INFORMATION SHOWN
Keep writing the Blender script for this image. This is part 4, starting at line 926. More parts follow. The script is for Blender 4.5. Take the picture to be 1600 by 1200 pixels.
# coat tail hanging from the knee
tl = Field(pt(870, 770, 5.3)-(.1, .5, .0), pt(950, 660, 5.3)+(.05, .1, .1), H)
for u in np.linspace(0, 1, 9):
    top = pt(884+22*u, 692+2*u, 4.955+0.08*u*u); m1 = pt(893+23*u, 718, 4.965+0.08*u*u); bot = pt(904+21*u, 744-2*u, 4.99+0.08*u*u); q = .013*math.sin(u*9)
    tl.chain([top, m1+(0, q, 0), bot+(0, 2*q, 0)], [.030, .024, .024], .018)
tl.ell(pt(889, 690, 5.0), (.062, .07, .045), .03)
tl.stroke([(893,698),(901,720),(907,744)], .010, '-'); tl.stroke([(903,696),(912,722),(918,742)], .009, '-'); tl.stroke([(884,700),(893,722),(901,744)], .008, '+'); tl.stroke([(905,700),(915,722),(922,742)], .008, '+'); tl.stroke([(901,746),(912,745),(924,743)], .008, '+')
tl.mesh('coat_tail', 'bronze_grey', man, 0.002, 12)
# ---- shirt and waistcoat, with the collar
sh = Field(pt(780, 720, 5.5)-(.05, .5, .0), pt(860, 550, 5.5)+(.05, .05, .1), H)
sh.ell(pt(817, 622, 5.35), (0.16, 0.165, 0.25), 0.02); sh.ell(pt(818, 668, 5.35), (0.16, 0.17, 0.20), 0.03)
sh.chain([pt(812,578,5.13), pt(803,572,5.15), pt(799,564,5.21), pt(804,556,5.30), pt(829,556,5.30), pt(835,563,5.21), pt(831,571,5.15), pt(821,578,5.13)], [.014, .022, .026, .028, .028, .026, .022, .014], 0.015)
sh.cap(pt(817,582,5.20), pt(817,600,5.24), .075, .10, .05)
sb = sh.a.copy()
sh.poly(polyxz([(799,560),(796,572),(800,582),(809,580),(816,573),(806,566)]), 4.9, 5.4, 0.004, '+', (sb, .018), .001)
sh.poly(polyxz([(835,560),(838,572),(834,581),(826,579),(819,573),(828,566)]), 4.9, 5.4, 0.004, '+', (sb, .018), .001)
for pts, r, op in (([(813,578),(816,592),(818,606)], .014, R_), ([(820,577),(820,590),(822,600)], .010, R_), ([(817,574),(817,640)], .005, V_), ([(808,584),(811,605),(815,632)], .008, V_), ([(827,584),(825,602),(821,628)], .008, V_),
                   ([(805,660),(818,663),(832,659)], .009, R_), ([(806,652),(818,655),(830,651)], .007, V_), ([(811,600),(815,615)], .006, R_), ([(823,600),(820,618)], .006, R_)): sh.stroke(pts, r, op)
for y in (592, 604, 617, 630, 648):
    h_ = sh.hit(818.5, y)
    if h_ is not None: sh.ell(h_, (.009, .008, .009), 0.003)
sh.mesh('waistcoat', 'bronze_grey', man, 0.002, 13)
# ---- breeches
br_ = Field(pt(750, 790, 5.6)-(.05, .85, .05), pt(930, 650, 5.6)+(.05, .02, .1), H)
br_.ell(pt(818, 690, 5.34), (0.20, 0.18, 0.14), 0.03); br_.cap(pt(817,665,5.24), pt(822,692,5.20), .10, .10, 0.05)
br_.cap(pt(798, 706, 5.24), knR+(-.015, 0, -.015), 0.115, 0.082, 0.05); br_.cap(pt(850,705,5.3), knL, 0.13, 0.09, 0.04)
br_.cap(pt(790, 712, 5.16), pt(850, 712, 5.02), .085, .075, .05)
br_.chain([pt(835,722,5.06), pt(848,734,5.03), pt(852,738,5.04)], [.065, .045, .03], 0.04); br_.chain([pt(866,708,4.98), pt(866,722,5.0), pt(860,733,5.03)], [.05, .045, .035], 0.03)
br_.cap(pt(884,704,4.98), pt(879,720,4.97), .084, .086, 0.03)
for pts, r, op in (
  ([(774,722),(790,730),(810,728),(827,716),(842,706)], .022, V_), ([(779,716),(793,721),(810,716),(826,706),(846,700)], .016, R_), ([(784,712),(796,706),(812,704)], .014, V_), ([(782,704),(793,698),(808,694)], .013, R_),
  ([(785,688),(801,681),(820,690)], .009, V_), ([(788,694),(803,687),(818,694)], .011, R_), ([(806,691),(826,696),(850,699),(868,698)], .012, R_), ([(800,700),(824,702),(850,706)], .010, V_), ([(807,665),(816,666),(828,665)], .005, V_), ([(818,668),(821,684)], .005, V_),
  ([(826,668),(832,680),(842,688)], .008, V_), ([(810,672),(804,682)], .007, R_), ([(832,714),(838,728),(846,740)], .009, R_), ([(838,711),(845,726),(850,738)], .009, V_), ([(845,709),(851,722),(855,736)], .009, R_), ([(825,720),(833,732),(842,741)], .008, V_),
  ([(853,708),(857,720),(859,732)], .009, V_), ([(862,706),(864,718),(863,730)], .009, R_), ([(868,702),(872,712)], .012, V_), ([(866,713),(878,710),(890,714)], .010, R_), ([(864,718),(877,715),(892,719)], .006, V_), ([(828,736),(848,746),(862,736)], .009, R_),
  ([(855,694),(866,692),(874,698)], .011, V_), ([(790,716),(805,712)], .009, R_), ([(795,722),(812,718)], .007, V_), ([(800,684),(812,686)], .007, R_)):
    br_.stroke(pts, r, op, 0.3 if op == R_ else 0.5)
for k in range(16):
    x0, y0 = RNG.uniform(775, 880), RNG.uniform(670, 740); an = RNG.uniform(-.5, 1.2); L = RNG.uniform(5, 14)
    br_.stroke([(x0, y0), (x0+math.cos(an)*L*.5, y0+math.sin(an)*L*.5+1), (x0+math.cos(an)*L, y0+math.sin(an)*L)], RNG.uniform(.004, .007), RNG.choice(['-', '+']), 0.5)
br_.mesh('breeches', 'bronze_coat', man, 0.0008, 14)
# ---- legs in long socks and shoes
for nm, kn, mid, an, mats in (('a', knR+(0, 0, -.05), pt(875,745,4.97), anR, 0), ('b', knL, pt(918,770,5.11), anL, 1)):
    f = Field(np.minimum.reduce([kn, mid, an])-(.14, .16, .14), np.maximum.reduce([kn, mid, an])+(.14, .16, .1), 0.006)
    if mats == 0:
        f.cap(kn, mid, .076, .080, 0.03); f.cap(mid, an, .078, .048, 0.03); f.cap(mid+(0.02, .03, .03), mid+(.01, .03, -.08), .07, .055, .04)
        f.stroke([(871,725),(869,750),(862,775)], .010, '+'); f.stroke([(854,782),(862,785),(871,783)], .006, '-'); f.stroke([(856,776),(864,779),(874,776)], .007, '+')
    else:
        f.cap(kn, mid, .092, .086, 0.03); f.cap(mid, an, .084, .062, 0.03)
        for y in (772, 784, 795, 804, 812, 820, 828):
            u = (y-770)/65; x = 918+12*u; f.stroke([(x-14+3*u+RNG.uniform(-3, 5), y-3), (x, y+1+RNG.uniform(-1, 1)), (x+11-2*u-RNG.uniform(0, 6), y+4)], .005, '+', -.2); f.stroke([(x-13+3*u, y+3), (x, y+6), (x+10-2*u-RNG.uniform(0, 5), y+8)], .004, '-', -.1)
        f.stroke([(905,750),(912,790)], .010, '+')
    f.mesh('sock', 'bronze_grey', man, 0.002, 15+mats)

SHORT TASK
Everything in the listing above should be restated exactly.

WORKED SOLUTION
Keep writing the Blender script for this image. This is part 4, starting at line 926. More parts follow. The script is for Blender 4.5. Take the picture to be 1600 by 1200 pixels.
# coat tail hanging from the knee
tl = Field(pt(870, 770, 5.3)-(.1, .5, .0), pt(950, 660, 5.3)+(.05, .1, .1), H)
for u in np.linspace(0, 1, 9):
    top = pt(884+22*u, 692+2*u, 4.955+0.08*u*u); m1 = pt(893+23*u, 718, 4.965+0.08*u*u); bot = pt(904+21*u, 744-2*u, 4.99+0.08*u*u); q = .013*math.sin(u*9)
    tl.chain([top, m1+(0, q, 0), bot+(0, 2*q, 0)], [.030, .024, .024], .018)
tl.ell(pt(889, 690, 5.0), (.062, .07, .045), .03)
tl.stroke([(893,698),(901,720),(907,744)], .010, '-'); tl.stroke([(903,696),(912,722),(918,742)], .009, '-'); tl.stroke([(884,700),(893,722),(901,744)], .008, '+'); tl.stroke([(905,700),(915,722),(922,742)], .008, '+'); tl.stroke([(901,746),(912,745),(924,743)], .008, '+')
tl.mesh('coat_tail', 'bronze_grey', man, 0.002, 12)
# ---- shirt and waistcoat, with the collar
sh = Field(pt(780, 720, 5.5)-(.05, .5, .0), pt(860, 550, 5.5)+(.05, .05, .1), H)
sh.ell(pt(817, 622, 5.35), (0.16, 0.165, 0.25), 0.02); sh.ell(pt(818, 668, 5.35), (0.16, 0.17, 0.20), 0.03)
sh.chain([pt(812,578,5.13), pt(803,572,5.15), pt(799,564,5.21), pt(804,556,5.30), pt(829,556,5.30), pt(835,563,5.21), pt(831,571,5.15), pt(821,578,5.13)], [.014, .022, .026, .028, .028, .026, .022, .014], 0.015)
sh.cap(pt(817,582,5.20), pt(817,600,5.24), .075, .10, .05)
sb = sh.a.copy()
sh.poly(polyxz([(799,560),(796,572),(800,582),(809,580),(816,573),(806,566)]), 4.9, 5.4, 0.004, '+', (sb, .018), .001)
sh.poly(polyxz([(835,560),(838,572),(834,581),(826,579),(819,573),(828,566)]), 4.9, 5.4, 0.004, '+', (sb, .018), .001)
for pts, r, op in (([(813,578),(816,592),(818,606)], .014, R_), ([(820,577),(820,590),(822,600)], .010, R_), ([(817,574),(817,640)], .005, V_), ([(808,584),(811,605),(815,632)], .008, V_), ([(827,584),(825,602),(821,628)], .008, V_),
                   ([(805,660),(818,663),(832,659)], .009, R_), ([(806,652),(818,655),(830,651)], .007, V_), ([(811,600),(815,615)], .006, R_), ([(823,600),(820,618)], .006, R_)): sh.stroke(pts, r, op)
for y in (592, 604, 617, 630, 648):
    h_ = sh.hit(818.5, y)
    if h_ is not None: sh.ell(h_, (.009, .008, .009), 0.003)
sh.mesh('waistcoat', 'bronze_grey', man, 0.002, 13)
# ---- breeches
br_ = Field(pt(750, 790, 5.6)-(.05, .85, .05), pt(930, 650, 5.6)+(.05, .02, .1), H)
br_.ell(pt(818, 690, 5.34), (0.20, 0.18, 0.14), 0.03); br_.cap(pt(817,665,5.24), pt(822,692,5.20), .10, .10, 0.05)
br_.cap(pt(798, 706, 5.24), knR+(-.015, 0, -.015), 0.115, 0.082, 0.05); br_.cap(pt(850,705,5.3), knL, 0.13, 0.09, 0.04)
br_.cap(pt(790, 712, 5.16), pt(850, 712, 5.02), .085, .075, .05)
br_.chain([pt(835,722,5.06), pt(848,734,5.03), pt(852,738,5.04)], [.065, .045, .03], 0.04); br_.chain([pt(866,708,4.98), pt(866,722,5.0), pt(860,733,5.03)], [.05, .045, .035], 0.03)
br_.cap(pt(884,704,4.98), pt(879,720,4.97), .084, .086, 0.03)
for pts, r, op in (
  ([(774,722),(790,730),(810,728),(827,716),(842,706)], .022, V_), ([(779,716),(793,721),(810,716),(826,706),(846,700)], .016, R_), ([(784,712),(796,706),(812,704)], .014, V_), ([(782,704),(793,698),(808,694)], .013, R_),
  ([(785,688),(801,681),(820,690)], .009, V_), ([(788,694),(803,687),(818,694)], .011, R_), ([(806,691),(826,696),(850,699),(868,698)], .012, R_), ([(800,700),(824,702),(850,706)], .010, V_), ([(807,665),(816,666),(828,665)], .005, V_), ([(818,668),(821,684)], .005, V_),
  ([(826,668),(832,680),(842,688)], .008, V_), ([(810,672),(804,682)], .007, R_), ([(832,714),(838,728),(846,740)], .009, R_), ([(838,711),(845,726),(850,738)], .009, V_), ([(845,709),(851,722),(855,736)], .009, R_), ([(825,720),(833,732),(842,741)], .008, V_),
  ([(853,708),(857,720),(859,732)], .009, V_), ([(862,706),(864,718),(863,730)], .009, R_), ([(868,702),(872,712)], .012, V_), ([(866,713),(878,710),(890,714)], .010, R_), ([(864,718),(877,715),(892,719)], .006, V_), ([(828,736),(848,746),(862,736)], .009, R_),
  ([(855,694),(866,692),(874,698)], .011, V_), ([(790,716),(805,712)], .009, R_), ([(795,722),(812,718)], .007, V_), ([(800,684),(812,686)], .007, R_)):
    br_.stroke(pts, r, op, 0.3 if op == R_ else 0.5)
for k in range(16):
    x0, y0 = RNG.uniform(775, 880), RNG.uniform(670, 740); an = RNG.uniform(-.5, 1.2); L = RNG.uniform(5, 14)
    br_.stroke([(x0, y0), (x0+math.cos(an)*L*.5, y0+math.sin(an)*L*.5+1), (x0+math.cos(an)*L, y0+math.sin(an)*L)], RNG.uniform(.004, .007), RNG.choice(['-', '+']), 0.5)
br_.mesh('breeches', 'bronze_coat', man, 0.0008, 14)
# ---- legs in long socks and shoes
for nm, kn, mid, an, mats in (('a', knR+(0, 0, -.05), pt(875,745,4.97), anR, 0), ('b', knL, pt(918,770,5.11), anL, 1)):
    f = Field(np.minimum.reduce([kn, mid, an])-(.14, .16, .14), np.maximum.reduce([kn, mid, an])+(.14, .16, .1), 0.006)
    if mats == 0:
        f.cap(kn, mid, .076, .080, 0.03); f.cap(mid, an, .078, .048, 0.03); f.cap(mid+(0.02, .03, .03), mid+(.01, .03, -.08), .07, .055, .04)
        f.stroke([(871,725),(869,750),(862,775)], .010, '+'); f.stroke([(854,782),(862,785),(871,783)], .006, '-'); f.stroke([(856,776),(864,779),(874,776)], .007, '+')
    else:
        f.cap(kn, mid, .092, .086, 0.03); f.cap(mid, an, .084, .062, 0.03)
        for y in (772, 784, 795, 804, 812, 820, 828):
            u = (y-770)/65; x = 918+12*u; f.stroke([(x-14+3*u+RNG.uniform(-3, 5), y-3), (x, y+1+RNG.uniform(-1, 1)), (x+11-2*u-RNG.uniform(0, 6), y+4)], .005, '+', -.2); f.stroke([(x-13+3*u, y+3), (x, y+6), (x+10-2*u-RNG.uniform(0, 5), y+8)], .004, '-', -.1)
        f.stroke([(905,750),(912,790)], .010, '+')
    f.mesh('sock', 'bronze_grey', man, 0.002, 15+mats)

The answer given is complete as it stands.